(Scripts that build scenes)

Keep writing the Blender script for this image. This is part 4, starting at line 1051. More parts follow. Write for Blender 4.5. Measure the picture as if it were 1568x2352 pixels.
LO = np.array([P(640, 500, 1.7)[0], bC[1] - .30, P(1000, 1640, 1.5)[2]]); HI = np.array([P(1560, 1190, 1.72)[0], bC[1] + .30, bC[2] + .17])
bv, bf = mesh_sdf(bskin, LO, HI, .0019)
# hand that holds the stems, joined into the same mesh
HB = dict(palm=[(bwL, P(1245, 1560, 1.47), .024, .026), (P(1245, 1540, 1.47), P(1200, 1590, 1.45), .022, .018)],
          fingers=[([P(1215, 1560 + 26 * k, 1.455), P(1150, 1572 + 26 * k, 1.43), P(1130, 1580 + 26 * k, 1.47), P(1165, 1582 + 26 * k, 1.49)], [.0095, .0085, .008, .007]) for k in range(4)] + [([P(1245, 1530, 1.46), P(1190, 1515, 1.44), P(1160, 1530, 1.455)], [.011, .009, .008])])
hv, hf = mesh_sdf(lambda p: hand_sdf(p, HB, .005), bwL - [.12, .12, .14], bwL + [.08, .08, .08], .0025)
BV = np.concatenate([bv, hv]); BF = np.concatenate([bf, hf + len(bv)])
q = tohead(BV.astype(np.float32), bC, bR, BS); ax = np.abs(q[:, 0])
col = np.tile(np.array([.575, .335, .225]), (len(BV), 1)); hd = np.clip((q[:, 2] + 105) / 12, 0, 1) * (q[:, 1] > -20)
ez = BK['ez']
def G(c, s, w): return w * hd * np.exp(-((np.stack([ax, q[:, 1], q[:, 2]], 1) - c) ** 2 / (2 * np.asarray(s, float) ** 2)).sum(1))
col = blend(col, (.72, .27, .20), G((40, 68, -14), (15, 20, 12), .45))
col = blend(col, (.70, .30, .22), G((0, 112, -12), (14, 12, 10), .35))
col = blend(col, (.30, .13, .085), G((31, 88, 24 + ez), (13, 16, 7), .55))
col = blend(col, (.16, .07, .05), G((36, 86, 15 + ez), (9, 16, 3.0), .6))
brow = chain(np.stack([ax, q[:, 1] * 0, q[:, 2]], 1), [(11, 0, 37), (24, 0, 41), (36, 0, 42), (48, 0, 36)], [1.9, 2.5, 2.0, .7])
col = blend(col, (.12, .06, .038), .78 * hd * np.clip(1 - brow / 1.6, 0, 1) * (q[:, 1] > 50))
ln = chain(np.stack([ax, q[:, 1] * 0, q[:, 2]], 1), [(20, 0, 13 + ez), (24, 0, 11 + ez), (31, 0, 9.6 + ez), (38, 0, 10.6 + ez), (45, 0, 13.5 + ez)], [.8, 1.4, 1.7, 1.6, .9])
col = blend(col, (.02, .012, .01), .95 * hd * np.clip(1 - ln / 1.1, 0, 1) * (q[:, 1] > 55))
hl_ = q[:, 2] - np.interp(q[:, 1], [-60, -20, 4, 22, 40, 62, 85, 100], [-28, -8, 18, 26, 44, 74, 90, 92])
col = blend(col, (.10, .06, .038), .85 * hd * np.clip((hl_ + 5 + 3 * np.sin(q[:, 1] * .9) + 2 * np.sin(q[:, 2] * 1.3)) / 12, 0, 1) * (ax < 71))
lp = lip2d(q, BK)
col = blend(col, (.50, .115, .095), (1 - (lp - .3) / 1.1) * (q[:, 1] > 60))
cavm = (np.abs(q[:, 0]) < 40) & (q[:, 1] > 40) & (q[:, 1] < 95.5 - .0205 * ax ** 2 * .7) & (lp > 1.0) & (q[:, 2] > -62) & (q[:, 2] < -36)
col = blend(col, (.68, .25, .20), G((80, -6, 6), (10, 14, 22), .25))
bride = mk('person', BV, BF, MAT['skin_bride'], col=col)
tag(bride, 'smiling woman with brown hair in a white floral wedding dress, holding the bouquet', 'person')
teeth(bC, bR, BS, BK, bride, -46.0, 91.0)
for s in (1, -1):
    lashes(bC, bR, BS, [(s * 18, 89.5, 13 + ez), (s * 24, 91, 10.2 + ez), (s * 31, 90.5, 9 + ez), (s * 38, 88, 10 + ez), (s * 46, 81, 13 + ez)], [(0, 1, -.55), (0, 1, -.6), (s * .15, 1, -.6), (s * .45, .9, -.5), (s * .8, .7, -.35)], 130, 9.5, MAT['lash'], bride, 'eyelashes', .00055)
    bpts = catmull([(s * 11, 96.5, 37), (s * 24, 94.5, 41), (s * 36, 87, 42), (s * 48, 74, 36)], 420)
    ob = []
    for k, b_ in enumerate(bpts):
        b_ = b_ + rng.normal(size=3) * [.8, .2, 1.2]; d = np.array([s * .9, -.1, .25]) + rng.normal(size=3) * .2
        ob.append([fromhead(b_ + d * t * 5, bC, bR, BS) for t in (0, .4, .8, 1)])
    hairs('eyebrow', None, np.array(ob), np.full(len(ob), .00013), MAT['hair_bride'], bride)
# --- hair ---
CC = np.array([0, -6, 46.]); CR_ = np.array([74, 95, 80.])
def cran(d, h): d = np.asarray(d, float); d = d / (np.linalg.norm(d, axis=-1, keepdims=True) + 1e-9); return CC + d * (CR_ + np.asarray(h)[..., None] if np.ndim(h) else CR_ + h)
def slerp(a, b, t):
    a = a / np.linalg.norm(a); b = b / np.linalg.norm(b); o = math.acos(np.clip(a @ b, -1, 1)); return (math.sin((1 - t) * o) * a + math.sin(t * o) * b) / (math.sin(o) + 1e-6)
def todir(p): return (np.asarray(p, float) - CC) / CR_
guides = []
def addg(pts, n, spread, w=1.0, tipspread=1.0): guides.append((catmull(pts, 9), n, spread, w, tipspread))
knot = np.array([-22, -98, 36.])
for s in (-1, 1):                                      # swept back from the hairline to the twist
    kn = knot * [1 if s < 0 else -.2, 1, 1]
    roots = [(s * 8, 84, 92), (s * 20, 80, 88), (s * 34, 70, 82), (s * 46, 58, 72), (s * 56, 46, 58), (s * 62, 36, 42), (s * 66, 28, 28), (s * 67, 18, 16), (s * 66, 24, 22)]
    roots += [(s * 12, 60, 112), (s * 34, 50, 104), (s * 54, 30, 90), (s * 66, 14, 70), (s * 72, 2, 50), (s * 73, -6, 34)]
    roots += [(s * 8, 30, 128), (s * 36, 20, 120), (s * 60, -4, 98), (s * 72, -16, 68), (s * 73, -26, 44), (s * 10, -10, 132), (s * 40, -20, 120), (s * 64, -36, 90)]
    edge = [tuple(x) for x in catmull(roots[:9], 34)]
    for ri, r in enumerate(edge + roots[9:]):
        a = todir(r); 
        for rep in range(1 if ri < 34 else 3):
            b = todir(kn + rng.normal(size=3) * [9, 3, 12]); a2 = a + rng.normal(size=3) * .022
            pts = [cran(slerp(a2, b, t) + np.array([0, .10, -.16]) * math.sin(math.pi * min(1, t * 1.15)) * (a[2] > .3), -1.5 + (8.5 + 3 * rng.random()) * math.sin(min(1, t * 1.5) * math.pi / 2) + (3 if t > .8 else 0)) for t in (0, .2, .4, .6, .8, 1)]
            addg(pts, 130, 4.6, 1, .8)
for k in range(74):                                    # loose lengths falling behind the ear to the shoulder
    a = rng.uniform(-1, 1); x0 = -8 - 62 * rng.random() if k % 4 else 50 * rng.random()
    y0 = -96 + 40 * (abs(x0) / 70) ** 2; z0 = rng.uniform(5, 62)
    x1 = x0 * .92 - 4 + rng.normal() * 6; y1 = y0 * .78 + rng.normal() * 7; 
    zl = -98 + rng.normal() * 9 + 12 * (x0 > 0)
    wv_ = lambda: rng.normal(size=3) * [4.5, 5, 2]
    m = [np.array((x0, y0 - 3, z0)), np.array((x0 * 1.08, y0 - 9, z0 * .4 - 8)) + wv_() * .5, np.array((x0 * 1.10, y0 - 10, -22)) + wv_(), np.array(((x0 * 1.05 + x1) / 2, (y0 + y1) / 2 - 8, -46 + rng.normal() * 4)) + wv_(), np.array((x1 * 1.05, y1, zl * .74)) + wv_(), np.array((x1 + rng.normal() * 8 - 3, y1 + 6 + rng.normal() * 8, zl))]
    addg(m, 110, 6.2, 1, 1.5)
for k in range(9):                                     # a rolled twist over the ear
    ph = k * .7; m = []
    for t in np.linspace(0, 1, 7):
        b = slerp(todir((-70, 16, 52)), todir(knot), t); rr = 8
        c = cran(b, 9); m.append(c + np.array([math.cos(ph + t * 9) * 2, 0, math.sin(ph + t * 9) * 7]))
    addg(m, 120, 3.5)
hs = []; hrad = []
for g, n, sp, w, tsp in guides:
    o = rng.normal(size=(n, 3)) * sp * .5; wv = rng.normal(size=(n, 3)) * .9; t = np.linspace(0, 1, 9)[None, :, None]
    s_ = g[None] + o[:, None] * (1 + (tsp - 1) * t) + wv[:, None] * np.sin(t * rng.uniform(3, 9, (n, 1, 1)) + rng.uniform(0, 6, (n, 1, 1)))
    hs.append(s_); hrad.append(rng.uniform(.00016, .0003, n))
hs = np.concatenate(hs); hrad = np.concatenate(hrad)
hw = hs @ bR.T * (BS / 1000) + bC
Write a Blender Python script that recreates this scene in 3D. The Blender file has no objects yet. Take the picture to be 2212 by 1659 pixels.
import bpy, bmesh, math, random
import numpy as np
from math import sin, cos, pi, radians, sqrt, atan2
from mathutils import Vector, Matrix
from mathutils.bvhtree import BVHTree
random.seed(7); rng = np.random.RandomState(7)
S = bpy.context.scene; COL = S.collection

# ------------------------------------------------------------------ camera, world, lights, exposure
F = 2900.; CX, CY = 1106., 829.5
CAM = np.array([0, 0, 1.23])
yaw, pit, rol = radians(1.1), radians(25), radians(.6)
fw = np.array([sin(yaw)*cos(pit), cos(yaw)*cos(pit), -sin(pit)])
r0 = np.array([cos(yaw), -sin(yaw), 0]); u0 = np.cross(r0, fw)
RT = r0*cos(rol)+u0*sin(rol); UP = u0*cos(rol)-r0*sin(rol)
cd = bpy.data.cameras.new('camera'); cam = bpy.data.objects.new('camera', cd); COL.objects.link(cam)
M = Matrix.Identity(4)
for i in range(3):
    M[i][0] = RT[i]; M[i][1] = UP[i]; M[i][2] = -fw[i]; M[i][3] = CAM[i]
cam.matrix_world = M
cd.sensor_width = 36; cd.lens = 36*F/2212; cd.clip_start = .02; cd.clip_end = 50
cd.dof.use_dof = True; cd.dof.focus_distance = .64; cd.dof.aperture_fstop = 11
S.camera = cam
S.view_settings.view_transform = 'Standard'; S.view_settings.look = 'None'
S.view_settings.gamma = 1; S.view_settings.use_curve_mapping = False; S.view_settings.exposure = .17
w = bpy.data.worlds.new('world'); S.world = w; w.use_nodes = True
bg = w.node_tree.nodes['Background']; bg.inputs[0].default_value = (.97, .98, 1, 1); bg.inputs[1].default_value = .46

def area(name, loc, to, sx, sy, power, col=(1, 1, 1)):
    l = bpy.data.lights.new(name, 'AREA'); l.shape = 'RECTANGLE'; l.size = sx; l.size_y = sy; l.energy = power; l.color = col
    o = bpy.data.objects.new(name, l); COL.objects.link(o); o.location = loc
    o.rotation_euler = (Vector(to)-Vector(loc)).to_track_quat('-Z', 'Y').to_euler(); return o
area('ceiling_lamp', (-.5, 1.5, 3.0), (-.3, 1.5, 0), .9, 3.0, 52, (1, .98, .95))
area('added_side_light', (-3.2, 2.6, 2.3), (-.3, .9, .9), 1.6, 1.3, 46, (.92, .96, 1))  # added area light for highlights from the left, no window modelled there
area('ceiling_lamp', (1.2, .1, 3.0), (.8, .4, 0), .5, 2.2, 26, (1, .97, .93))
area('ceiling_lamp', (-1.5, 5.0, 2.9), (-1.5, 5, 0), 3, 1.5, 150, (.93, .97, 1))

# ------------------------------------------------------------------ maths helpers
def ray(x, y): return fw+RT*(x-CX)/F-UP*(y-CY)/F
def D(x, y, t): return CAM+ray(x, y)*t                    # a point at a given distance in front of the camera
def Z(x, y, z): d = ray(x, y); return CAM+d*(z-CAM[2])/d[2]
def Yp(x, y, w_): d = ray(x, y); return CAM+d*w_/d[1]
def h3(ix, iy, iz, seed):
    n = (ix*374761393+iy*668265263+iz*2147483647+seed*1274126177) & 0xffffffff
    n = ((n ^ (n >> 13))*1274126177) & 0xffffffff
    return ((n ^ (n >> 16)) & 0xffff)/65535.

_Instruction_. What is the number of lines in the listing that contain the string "objects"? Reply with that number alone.

_Answer to the problem_. 3